Исходной точкой его формирования как «нового человека», а затем «особенного человека» являлась встреча одаренной натуры с условиями времени — с эпохой, которую переживала страна, с идеями, открывшими новую полосу в развитии русской общественной мысли. Он начинает с революционной теории, с выработки передового мировоззрения, а все дальнейшее его развитие является уже практическим применением этих убеждений, в первую очередь к собственной жизни. Рахметов создает для себя своеобразную жизненную школу теоретической и практической подготовки к революционной борьбе.
Если «обыкновенные порядочные люди» показаны в романе в своей среде, в кругу разночинной интеллигенции, то образ «особенного чело^ века» соизмеряется иными масштабами: Рахметов соотнесен с исторической эпохой и показан на фоне народной жизни. Он овладевает знаниями и идеями только по «самобытным» книгам — по первоисточникам, а народную жизнь он осваивает еще и практически, в скитаниях по стране, овладевая навыками наиболее тяжелых профессий физического труда. Таким путем он вырабатывает качество народного героя — богатыря, черты Никитушки Ломова в соединении с чертами передового мыслителя и способностями организатора революционного подполья.
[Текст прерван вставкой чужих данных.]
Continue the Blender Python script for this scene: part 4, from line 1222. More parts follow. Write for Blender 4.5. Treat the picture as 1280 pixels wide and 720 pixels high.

Роман «Что делать?» — существенный шаг вперед в художественном осмыслении общественной природы человека как по сравнению с предшествующими романами, так и по сравнению с теоретическими представлениями самого Чернышевского. Особенно явственно это сказывается как раз в образе Рахметова. Социальная сущность его характера отнюдь, не сводится к тому, что заложено в нем породившей его сословно — классовой средой. Наоборот, она проявляется вопреки влиянию среды и социального происхождения и выражается в решительном разрыве героя с практическими и духовными традициями своего класса. Но общественная природа характера Рахметова оказывается также шире, чем у его новых друзей из среды разночинной интеллигенции. Он не ограничивается, как Лопухов или Кирсанов, демократическим сочувствием народу, готовностью способствовать улучшению его положения и борьбе за его интересы. Это не мешает, например, Кирсанову жить преимущественно интересами развития науки и пользоваться теми благами и удобствами, которые дает ему его положение ученого. Иное дело Рахметов. «Бывают на свете люди… которым чужое горе щемит сердце так же мучительно, как свое личное горе; люди, которые не могут чувствовать себя счастливыми, когда знают, что другие несчастны» (VI, 338), — писал Чернышевский в одном из своих политических обзоров. К этой категории принадлежит Рахметов. Бедствия народных масс для него не повод к сочувствию или негодованию, но жестокая нравственная необходимость практической борьбы против его угнетателей. В этом источник нравственного «ригоризма» Рахметова; он не мученик абстрактного долга, но человек, не умеющий забывать о несчастьях и угнетении других людей: «Вообще видишь не веселые вещи; как же тут не будешь мрачным чудовищем?» (217), — возражает он Вере Павловне, давшей ему это прозвище.